We just threw this one in because it's funny. But why is it funny? (We like to ruin jokes by asking how they work.) For one thing, it's clear that the Martians and the French aren't really all that similar – there are totally different levels of foreignness here. For another, Mrs. Elphinstone is confusing something mildly foreign (the French) with something totally foreign (the Martians), simply because they are both different from what she's used to. Really, though, Mrs. Elphinstone will get along fine enough with the French. Does that mean it's possible that people could get along with the Martians, too, given some time?

Quote #8

To me it is quite credible that the Martians may be descended from beings not unlike ourselves… (2.2.21)

This is a great quote. The narrator starts the book with the idea that the Martians are totally different than humans (their minds are so much better than ours and they look so different). Then moves on to the idea that maybe we do share some similarities.
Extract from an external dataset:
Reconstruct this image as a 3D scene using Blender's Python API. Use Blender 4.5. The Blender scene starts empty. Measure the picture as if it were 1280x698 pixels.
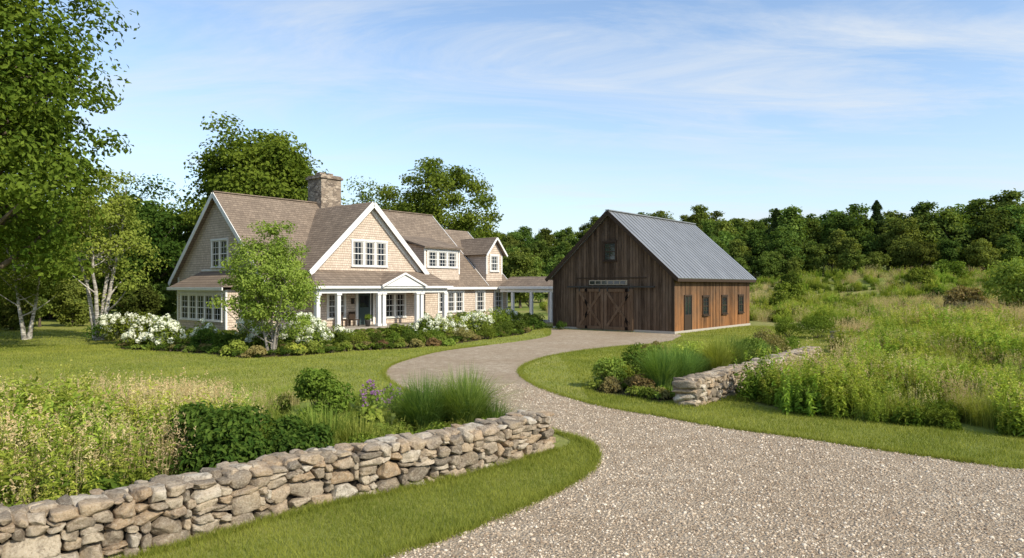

And now, the big reveal: while the Martians seem so monstrous to us, it's possible that we will evolve into them.

Quote #9

They have become practically mere brains, wearing different bodies according to their needs just as men wear suits of clothes and take a bicycle in a hurry or an umbrella in the wet. (2.2.25)

Okay, even if we might be related to the Martians – even if we might evolve into them – we should admit that there are still some big differences. After all, humans are not "mere brains." However, just as soon as the narrator opens up that difference, he makes the connection between us and Martians: we all use technology to adapt to different situations. (Also, as you probably gathered from "Setting," we love it whenever the narrator mentions bicycles.)

Quote #10

The desolating cry worked upon my mind. The mood that had sustained me passed. The wailing took possession of me. I found I was intensely weary, footsore, and now again hungry and thirsty. (2.8.9)

For us, the ending of the book is confusing and oddly moving. We don't celebrate (that much) when the Martians have died out because a) dying of a cold is so funny it's almost sad, and b) the Martians have turned out to be just like us. Here the narrator even finds himself moved by the Martians' wailing. Even if we have all this difference between us, the ending seems to say that there's something that connects us all.